(Scene modeling code data)
########################################
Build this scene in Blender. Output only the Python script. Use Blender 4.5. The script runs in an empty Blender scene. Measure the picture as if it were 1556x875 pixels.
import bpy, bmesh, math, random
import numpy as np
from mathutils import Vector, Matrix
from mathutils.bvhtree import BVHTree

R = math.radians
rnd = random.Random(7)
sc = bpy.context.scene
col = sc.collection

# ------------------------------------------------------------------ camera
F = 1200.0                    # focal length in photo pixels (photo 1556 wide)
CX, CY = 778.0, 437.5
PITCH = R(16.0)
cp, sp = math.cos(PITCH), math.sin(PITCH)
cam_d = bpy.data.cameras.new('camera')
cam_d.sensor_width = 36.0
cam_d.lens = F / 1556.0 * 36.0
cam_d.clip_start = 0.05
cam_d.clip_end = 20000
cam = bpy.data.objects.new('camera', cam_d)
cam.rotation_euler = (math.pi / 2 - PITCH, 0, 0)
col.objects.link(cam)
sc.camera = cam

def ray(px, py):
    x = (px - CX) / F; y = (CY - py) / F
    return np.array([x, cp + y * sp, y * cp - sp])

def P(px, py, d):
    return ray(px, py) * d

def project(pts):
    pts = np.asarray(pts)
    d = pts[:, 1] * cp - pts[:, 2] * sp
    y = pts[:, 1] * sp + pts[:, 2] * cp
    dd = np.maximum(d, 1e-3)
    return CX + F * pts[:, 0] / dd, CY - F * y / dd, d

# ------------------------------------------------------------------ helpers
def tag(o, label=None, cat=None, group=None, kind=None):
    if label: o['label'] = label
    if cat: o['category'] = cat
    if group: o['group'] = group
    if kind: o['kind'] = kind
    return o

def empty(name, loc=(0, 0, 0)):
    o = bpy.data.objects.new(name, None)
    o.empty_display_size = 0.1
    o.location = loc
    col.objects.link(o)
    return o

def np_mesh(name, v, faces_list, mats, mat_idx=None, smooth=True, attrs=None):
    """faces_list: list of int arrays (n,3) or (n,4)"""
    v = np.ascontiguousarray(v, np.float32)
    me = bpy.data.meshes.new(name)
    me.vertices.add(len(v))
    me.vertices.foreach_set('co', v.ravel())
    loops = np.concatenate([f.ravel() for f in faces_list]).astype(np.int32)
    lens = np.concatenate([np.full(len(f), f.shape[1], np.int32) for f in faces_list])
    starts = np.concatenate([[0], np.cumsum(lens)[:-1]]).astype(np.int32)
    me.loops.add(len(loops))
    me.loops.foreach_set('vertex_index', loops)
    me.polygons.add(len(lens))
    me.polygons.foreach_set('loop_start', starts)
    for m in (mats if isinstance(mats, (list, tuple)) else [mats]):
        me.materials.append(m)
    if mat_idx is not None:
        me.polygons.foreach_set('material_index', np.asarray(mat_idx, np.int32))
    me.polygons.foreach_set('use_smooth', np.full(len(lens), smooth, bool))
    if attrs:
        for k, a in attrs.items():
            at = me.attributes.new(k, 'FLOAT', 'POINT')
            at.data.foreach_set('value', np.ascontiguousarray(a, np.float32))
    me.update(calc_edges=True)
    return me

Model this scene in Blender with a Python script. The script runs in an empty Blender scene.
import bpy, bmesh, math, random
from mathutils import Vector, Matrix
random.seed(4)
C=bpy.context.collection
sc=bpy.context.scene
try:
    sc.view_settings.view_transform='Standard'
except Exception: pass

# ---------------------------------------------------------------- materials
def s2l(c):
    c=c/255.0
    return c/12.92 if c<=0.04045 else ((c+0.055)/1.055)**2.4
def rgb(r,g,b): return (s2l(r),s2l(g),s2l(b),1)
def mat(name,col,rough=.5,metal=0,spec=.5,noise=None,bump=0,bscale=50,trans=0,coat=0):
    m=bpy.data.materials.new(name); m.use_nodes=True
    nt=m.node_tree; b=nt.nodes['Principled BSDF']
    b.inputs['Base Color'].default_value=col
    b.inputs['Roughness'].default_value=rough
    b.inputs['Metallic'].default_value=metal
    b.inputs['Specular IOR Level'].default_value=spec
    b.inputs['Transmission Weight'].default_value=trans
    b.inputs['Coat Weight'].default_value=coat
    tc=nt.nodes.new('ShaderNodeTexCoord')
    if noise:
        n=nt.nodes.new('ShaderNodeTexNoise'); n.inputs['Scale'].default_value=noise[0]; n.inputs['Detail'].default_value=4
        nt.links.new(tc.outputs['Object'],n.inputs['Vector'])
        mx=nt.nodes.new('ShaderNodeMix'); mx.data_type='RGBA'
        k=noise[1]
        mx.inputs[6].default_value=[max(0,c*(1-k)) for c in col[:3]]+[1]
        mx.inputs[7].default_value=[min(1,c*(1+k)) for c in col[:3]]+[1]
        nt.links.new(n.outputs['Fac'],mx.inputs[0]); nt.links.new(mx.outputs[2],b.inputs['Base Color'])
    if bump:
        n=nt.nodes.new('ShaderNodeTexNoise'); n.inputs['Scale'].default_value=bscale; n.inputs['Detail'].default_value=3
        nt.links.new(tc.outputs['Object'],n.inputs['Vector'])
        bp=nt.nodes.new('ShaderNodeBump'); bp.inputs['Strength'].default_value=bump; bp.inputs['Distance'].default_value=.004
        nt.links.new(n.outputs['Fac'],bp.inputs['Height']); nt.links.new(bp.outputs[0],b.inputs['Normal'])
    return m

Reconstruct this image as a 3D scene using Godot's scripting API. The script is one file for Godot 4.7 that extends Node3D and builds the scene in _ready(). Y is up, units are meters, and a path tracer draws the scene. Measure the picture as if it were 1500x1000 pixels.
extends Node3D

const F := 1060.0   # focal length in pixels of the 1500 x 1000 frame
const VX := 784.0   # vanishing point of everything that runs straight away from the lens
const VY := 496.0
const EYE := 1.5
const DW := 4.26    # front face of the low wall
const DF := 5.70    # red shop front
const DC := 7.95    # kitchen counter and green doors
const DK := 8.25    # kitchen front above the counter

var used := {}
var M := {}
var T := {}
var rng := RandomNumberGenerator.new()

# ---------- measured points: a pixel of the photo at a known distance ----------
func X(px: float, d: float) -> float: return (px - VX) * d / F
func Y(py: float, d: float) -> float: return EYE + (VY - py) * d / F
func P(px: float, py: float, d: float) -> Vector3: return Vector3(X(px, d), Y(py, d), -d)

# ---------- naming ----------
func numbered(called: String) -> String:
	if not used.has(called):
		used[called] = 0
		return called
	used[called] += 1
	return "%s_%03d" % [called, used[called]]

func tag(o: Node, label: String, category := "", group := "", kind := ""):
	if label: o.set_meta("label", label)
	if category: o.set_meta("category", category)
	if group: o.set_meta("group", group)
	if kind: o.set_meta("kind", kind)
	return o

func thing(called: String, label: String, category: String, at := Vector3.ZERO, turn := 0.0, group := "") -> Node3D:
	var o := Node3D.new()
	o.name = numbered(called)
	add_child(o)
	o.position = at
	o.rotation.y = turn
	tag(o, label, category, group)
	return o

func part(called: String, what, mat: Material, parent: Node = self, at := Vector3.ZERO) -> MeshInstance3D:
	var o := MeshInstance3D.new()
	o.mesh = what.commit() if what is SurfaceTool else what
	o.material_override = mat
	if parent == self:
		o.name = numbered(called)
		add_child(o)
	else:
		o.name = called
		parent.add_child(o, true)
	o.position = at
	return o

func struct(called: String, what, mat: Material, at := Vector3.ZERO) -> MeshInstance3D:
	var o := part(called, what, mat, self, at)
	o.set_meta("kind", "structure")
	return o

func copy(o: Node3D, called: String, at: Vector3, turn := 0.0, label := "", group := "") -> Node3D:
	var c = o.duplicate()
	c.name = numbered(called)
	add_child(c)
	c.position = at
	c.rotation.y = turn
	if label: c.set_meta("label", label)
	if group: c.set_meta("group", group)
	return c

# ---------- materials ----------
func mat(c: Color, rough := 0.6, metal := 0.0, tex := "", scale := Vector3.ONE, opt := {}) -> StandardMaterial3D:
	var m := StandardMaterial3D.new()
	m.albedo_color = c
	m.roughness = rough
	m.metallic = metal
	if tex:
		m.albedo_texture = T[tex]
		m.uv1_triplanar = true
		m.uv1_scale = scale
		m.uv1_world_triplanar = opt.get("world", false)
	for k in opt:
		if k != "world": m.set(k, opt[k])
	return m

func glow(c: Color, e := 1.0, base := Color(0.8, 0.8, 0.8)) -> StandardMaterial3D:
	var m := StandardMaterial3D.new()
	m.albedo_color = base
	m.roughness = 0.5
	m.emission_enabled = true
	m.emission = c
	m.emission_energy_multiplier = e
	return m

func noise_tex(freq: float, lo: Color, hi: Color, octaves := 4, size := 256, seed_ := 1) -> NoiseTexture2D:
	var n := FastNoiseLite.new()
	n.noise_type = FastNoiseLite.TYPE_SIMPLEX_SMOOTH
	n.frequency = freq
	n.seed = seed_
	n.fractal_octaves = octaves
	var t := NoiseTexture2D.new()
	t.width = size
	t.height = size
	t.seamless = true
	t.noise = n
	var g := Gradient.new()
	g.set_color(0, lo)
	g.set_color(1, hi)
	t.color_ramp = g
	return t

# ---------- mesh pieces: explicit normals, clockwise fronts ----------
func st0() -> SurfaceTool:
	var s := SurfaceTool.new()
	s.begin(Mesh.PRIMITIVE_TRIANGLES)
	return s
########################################
Take the lines above from the first through the one containing "col = sc.collection" and reproduce them exactly; include nothing else.

• **ANSWER FOR THIS EXERCISE**:
Build this scene in Blender. Output only the Python script. Use Blender 4.5. The script runs in an empty Blender scene. Measure the picture as if it were 1556x875 pixels.
import bpy, bmesh, math, random
import numpy as np
from mathutils import Vector, Matrix
from mathutils.bvhtree import BVHTree

R = math.radians
rnd = random.Random(7)
sc = bpy.context.scene
col = sc.collection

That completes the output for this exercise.